# What the task requires
Begin with the first line of the material and write out each line exactly, ending with the line that contains "3.62), .028).build('white_tube', M['cap_white'], t)". Pictures are not part of the copy.

# Record extracts
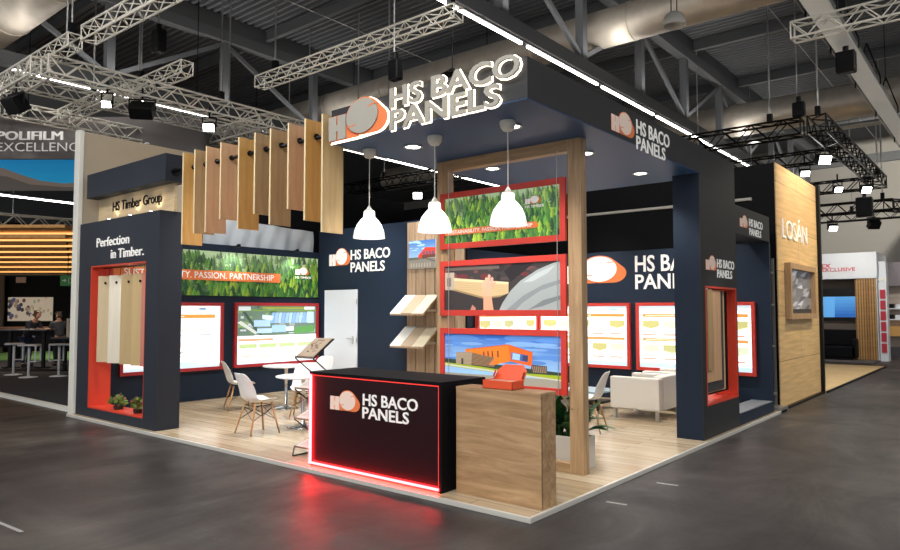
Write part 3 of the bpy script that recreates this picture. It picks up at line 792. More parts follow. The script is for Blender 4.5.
# grey fabric sheet hung behind the planks
mb = MB(); N = 60
def fab(i, j):
    a = 2.4 + 2.66 * i / N; z = 2.94 + (.56 - .10 * (i / N)) * j / 6
    return (-8.93 + .035 * math.sin(i * .33 + j * .35) + .015 * math.sin(i * .8 - j * .5), a, z)
mb.add([fab(i, j) for i in range(N + 1) for j in range(7)], [(i * 7 + j, i * 7 + 7 + j, i * 7 + 8 + j, i * 7 + 1 + j) for i in range(N) for j in range(6)])
tag(mb.build('fabric_sheet', M['fabric'], smooth=True, loc=(-8.93, 2.7, 2.94)), 'wrinkled pale grey fabric sheet hung above the forest banner', 'fabric')

# ---- tall beige side panel at the far left and black walls of the neighbours
t = thing('side_panel', 'tall beige side wall panel with cream front edge at the left of the booth', 'panel', (-8.86, 1.2, 0))
MB().box(-8.98, -8.83, .16, 2.3, 0, 4.63).build('board', M['beige'], t)
MB().box(-9.0, -8.82, .08, .16, GZ, 4.65).build('edge_post', M['postwhite'], t, bevel=.01)
t = thing('black_partition', 'tall black partition wall rising behind the whole booth', 'partition', (-4.5, 8.1, 0))
MB().box(-8.95, -.12, 8.0, 8.12, 0, 4.22).build('back_board', M['black'], t)
MB().box(-9.12, -9.03, 2.35, 8.12, 0, 4.42).build('side_board', M['black'], t)
MB().tube((-8.9, 7.97, 3.62), (-.5, 7.97, 3.62), .028).build('white_tube', M['cap_white'], t)

# ---- storage room
tag(MB().box(-8.73, -7.50 - .0 + .02, 5.08, 5.14, 2.11, 3.4).box(-7.48, -4.6, 5.08, 5.14, 0, 3.4).box(-8.73, -8.52, 5.08, 5.14, 0, 2.11).box(-4.66, -4.6, 5.14, 7.42, 0, 2.78).build('wall_storage', M['navy']), kind='structure')
WS = [o for o in COL.objects if o.name == 'wall_storage'][0]
PD = facing_front(5.08)
logo(PD, -8.38, 2.62, .66, .37, .0, .012, WS)
lettering('HS BACO', PD, -7.70, -6.55, 2.72, 2.93, .0, .012, M['logo_white'], WS, bold=.014)
lettering('PANELS', PD, -7.70, -6.70, 2.46, 2.67, .0, .012, M['logo_white'], WS, bold=.014)
d = tag(MB().box(-8.51, -7.49, 5.06, 5.10, .01, 2.10).build('door_1', M['door_white'], bevel=.004), kind='structure')
mb = MB().obox((-7.60, 5.055, 1.05), (.02, 0, 0), (0, .008, 0), (0, 0, .08)).path([(-7.60, 5.05, 1.08), (-7.60, 5.0, 1.08), (-7.73, 5.0, 1.08)], .011)
mb.build('door_handle', M['steel'], d)
mb = MB()
for z in (.3, 1.05, 1.85): mb.tube((-7.485, 5.05, z - .05), (-7.485, 5.05, z + .05), .012)
mb.build('door_hinge', M['steel'], d)
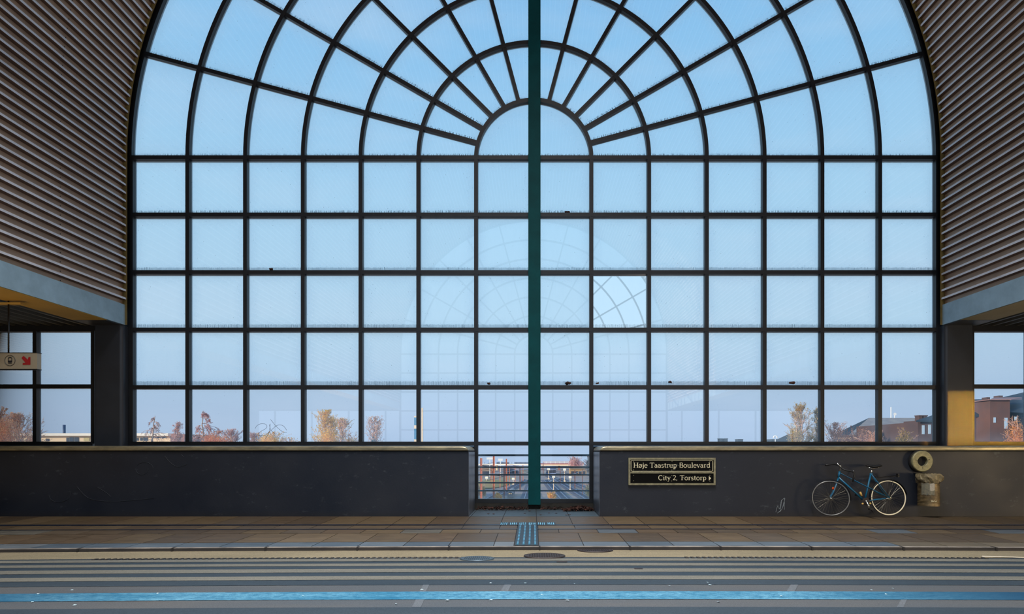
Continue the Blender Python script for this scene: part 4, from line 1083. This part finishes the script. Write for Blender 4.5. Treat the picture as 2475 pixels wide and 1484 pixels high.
# overhead wires
for i, (xa, ya, xb, yb, lab) in enumerate(((1150, 1168, 1278, 1136, 'overhead wire falling across the left low pane'), (1150, 1150, 1278, 1132, 'upper overhead wire in the left low pane'), (1308, 1134, 1440, 1152, 'overhead wire in the right low pane'), (1330, 1162, 1440, 1128, 'overhead wire rising across the right low pane'))):
    q = MB(); q.tube([P(xa, ya, 90), P((xa+xb)/2, (ya+yb)/2 + .8, 130), P(xb, yb, 170)], .035, 4); tag(q.build('overhead_wire', M['whitish' if i % 2 else 'mast2']), lab, 'wire')
# signal posts with glowing heads
for (px, hy, by, lab) in ((1338, 1152.5, 1188, 'white signal post with lit head just right of the teal post'), (1378, 1153, 1187, 'white signal post with lit head, second right of the teal post'), (1176, 1154, 1172, 'small round white signal in the left low pane'), (1240.5, 1157, 1172, 'small white signal left of the teal post'), (1364.5, 1134.5, 1165, 'far lit signal above the right tracks'), (1326, 1134, 1160, 'far pale signal near the teal post')):
    g0 = gp(px, by); D = g0.y; s_ = D/F
    o = empty('rail_signal', g0, lab, 'signal')
    q = MB(); q.box((g0.x - .7*s_, D, GZ), (g0.x + .7*s_, D + .2, CAMZ - (hy - CY)*s_)); q.box((g0.x - 2*s_, D - .3, GZ), (g0.x + 2*s_, D + .4, GZ + 4*s_)); q.build('pole', M['cream'], o)
    q = MB(); z = CAMZ - (hy - CY)*s_; q.box((g0.x - 3.4*s_, D - .1, z - 3*s_), (g0.x + 3.4*s_, D + .1, z + 2.4*s_)); q.build('signal_head', M['whitish'], o)
    for k in (-1, 1): q = MB(); q.disc((g0.x + k*1.7*s_, D - .12, z), 1.0*s_, 'y', 10); q.build('signal_lamp', M['lamp'], o)
# train with headlights
g0 = gp(1233.5, 1206); D = g0.y; s_ = D/F
tn = empty('train', g0, 'small train front with two warm headlights on the left tracks', 'train')
q = MB(); zt = CAMZ - (1188.5 - CY)*s_; xa, xb = g0.x - 7*s_, g0.x + 6.5*s_
q.add([(xa, D, GZ+.3), (xb, D, GZ+.3), (xb, D, zt-.35), (xb-.35, D, zt), (xa+.35, D, zt), (xa, D, zt-.35)] + [(x, D+14, z) for x, z in ((xa, GZ+.3), (xb, GZ+.3), (xb, zt-.35), (xb-.35, zt), (xa+.35, zt), (xa, zt-.35))],
      [(0,1,2,3,4,5)] + [(k, (k+1) % 6, 6+(k+1) % 6, 6+k) for k in range(6)]); q.build('carriage', mat('train_grey', (140, 134, 134), .5), tn)
q = MB(); [q.disc((g0.x + k*2.2*s_ - .05, D - .05, CAMZ - (1193.2-CY)*s_), 1.0*s_, 'y', 10) for k in (-1, 1)]; q.build('headlight', M['lamp'], tn)
q = MB(); q.box((g0.x - 1.6*s_, D - .04, zt - .55), (g0.x + 1.6*s_, D, zt - .2)); q.build('windscreen', M['darkwin'], tn)
# bridges
D = 330; s_ = D/F
def zz(y): return CAMZ - (y - CY)*s_
def xx(x): return (x - CX)*s_
br = empty('bridge', (xx(1225), D, zz(1125)), 'long cream road bridge left of the teal post', 'bridge')
q = MB(); q.box((xx(1100), D, zz(1124.6)), (xx(1289), D+6, zz(1121))); q.build('deck', M['creamwhite'], br)
q = MB(); [q.box((xx(x)-.08, D, zz(1121)), (xx(x)+.08, D+.2, zz(1116.5))) for x in range(1105, 1289, 11)]; q.box((xx(1200), D, zz(1121)), (xx(1230), D+5, zz(1117.6))); q.box((xx(1243), D, zz(1121)), (xx(1289), D+5, zz(1117.4))); q.build('railing', mat('bridge_dark_rail', (96, 108, 130), .6), br)
q = MB(); [q.box((xx(x)-.5, D+1, GZ), (xx(x)+.5, D+5, zz(1124))) for x in (1150, 1200, 1245)]; q.build('pier', M['cream'], br)
br = empty('bridge', (xx(1360), D, zz(1125)), 'far bridge with red girder right of the teal post', 'bridge')
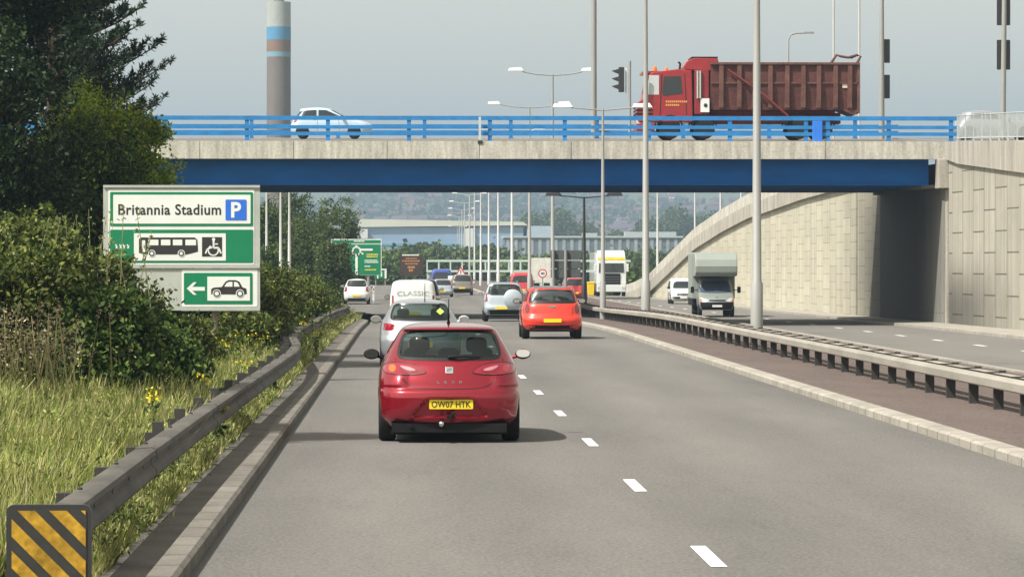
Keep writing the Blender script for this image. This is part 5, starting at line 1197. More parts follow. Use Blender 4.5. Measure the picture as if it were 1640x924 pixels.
def tree(name, label, cat, loc, parts, m, trunk_h, trunk_r, leaf=.11, group=None, M_bark=None, nl=24, aspect=.55, seed=1):
    t = thing(name, label, cat, loc, 0, group); PP = []; CC = []
    for i, (c, r, ncl, nlf, cl) in enumerate(parts):
        P, C = crown_points(c, r, ncl, nlf, seed * 13 + i, cl, zmin=.15); PP.append(P); CC.append(C)
    P = np.concatenate(PP); C = np.concatenate(CC)
    leaves('crown' if trunk_h > 1.5 else 'foliage', P, leaf, m, t, aspect, seed=seed)
    b = MB(); g = random.Random(seed); bark = M_bark or mat('bark', (.05, .04, .03), .9, var=.3, scale=6, stretch=(1, 1, .3))
    if trunk_r: b.tube([(0, 0, -.2), (.05 * trunk_h * .3, 0, trunk_h * .5), (0, .1, trunk_h)], [trunk_r, trunk_r * .75, trunk_r * .3], 8)
    for k in range(nl):
        e = C[g.randrange(len(C))]; z0 = min(trunk_h * (.25 + .6 * g.random()), e[2] * .8); s = Vector((0, .05, z0)); e = Vector(e); mid = s.lerp(e, .5) + Vector((0, 0, .15 * (e - s).length))
        rr = max(trunk_r, .04) * .35; b.tube([s, mid, e], [rr, rr * .6, rr * .15], 5)
    b.build('trunk' if trunk_h > 1.5 else 'branches', bark, t, smooth=50)
    return t
L_dark = leafmat('leaf_dark', [(.004, .010, .004), (.009, .020, .007), (.018, .036, .011), (.035, .058, .016)], .15)
L_mid = leafmat('leaf_mid', [(.008, .02, .006), (.026, .056, .012), (.06, .10, .02), (.12, .16, .034)], .25)
L_lime = leafmat('leaf_yellow_green', [(.05, .10, .01), (.14, .22, .018), (.26, .34, .03), (.40, .42, .06)], .45)
L_bush = leafmat('leaf_bush', [(.014, .028, .009), (.05, .08, .018), (.11, .145, .03), (.24, .25, .07)], .3)
L_far = leafmat('leaf_far', [(.035, .06, .02), (.065, .095, .03), (.11, .14, .042)], .25)
L_pine = leafmat('pine_needles', [(.009, .024, .014), (.02, .043, .024), (.05, .078, .04)], .08)
# the dark wall of trees on the left
def extra_tree():
    tree('tree', 'slim dark tree standing right behind the trunk of the pine', 'tree', (-8.05, 93, .8), [((0, 0, 3.6), (1.15, 1.1, 2.6), 260, 85, .42), ((-.5, 0, 6.6), (.8, .9, 1.6), 90, 80, .4)], L_dark, 5, .14, .12, seed=17)
def vl(px, D): p = at(px, 425, D); return (p.x, D, vz2(p.x, D))
tree('tree', 'very tall dark tree filling the upper left corner of the photo', 'tree', (-10.0, 78, .8), [((0, 0, 7.5), (3.0, 2.6, 5.6), 620, 90, .6), ((1.5, -.6, 8.6), (1.7, 1.5, 2.6), 260, 90, .5)], L_dark, 9, .28, .13, seed=3)
tree('tree', 'dark broadleaf tree behind the bushes at the left edge', 'tree', (-8.6, 72, .7), [((0, 0, 3.6), (2.1, 2.0, 2.7), 330, 90, .5)], L_dark, 4, .16, .12, seed=5)
tree('tree', 'dark green tree between the tall corner tree and the stadium sign', 'tree', (-6.9, 79, .6), [((0, 0, 2.7), (1.35, 1.4, 2.0), 240, 85, .42)], L_mid, 3, .12, .11, seed=6)
tree('tree', 'sunlit yellow green tree overlapping the left end of the bridge railing', 'tree', (-6.5, 81, .5), [((0, 0, 4.25), (1.15, 1.1, 1.15), 150, 75, .36), ((.65, 0, 3.35), (.75, .8, .9), 100, 70, .30), ((-.9, 0, 3.6), (.9, .9, 1.3), 90, 70, .35), ((1.05, 0, 4.55), (.35, .3, .25), 16, 40, .18), ((1.15, -.2, 2.8), (.5, .5, .6), 45, 60, .25)], L_lime, 3.6, .12, .10, seed=8)
tree('bush', 'dark bush behind the top left corner of the stadium sign', 'bush', (-5.3, 78, .4), [((0, 0, 1.7), (.95, 1.0, 1.5), 140, 80, .36)], L_mid, 1.2, .05, .10, seed=9)
tree('tree', 'tall slim tree just outside the left edge whose shadow falls on the road', 'tree', (-9.3, 42.5, .6), [((0, 0, 10.8), (1.15, .95, 1.9), 170, 80, .4)], L_mid, 10, .13, .12, seed=14)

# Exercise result
Write part 3 of the bpy script that recreates this picture. It picks up at line 792. More parts follow. The script is for Blender 4.5.
# grey fabric sheet hung behind the planks
mb = MB(); N = 60
def fab(i, j):
    a = 2.4 + 2.66 * i / N; z = 2.94 + (.56 - .10 * (i / N)) * j / 6
    return (-8.93 + .035 * math.sin(i * .33 + j * .35) + .015 * math.sin(i * .8 - j * .5), a, z)
mb.add([fab(i, j) for i in range(N + 1) for j in range(7)], [(i * 7 + j, i * 7 + 7 + j, i * 7 + 8 + j, i * 7 + 1 + j) for i in range(N) for j in range(6)])
tag(mb.build('fabric_sheet', M['fabric'], smooth=True, loc=(-8.93, 2.7, 2.94)), 'wrinkled pale grey fabric sheet hung above the forest banner', 'fabric')

# ---- tall beige side panel at the far left and black walls of the neighbours
t = thing('side_panel', 'tall beige side wall panel with cream front edge at the left of the booth', 'panel', (-8.86, 1.2, 0))
MB().box(-8.98, -8.83, .16, 2.3, 0, 4.63).build('board', M['beige'], t)
MB().box(-9.0, -8.82, .08, .16, GZ, 4.65).build('edge_post', M['postwhite'], t, bevel=.01)
t = thing('black_partition', 'tall black partition wall rising behind the whole booth', 'partition', (-4.5, 8.1, 0))
MB().box(-8.95, -.12, 8.0, 8.12, 0, 4.22).build('back_board', M['black'], t)
MB().box(-9.12, -9.03, 2.35, 8.12, 0, 4.42).build('side_board', M['black'], t)
MB().tube((-8.9, 7.97, 3.62), (-.5, 7.97, 3.62), .028).build('white_tube', M['cap_white'], t)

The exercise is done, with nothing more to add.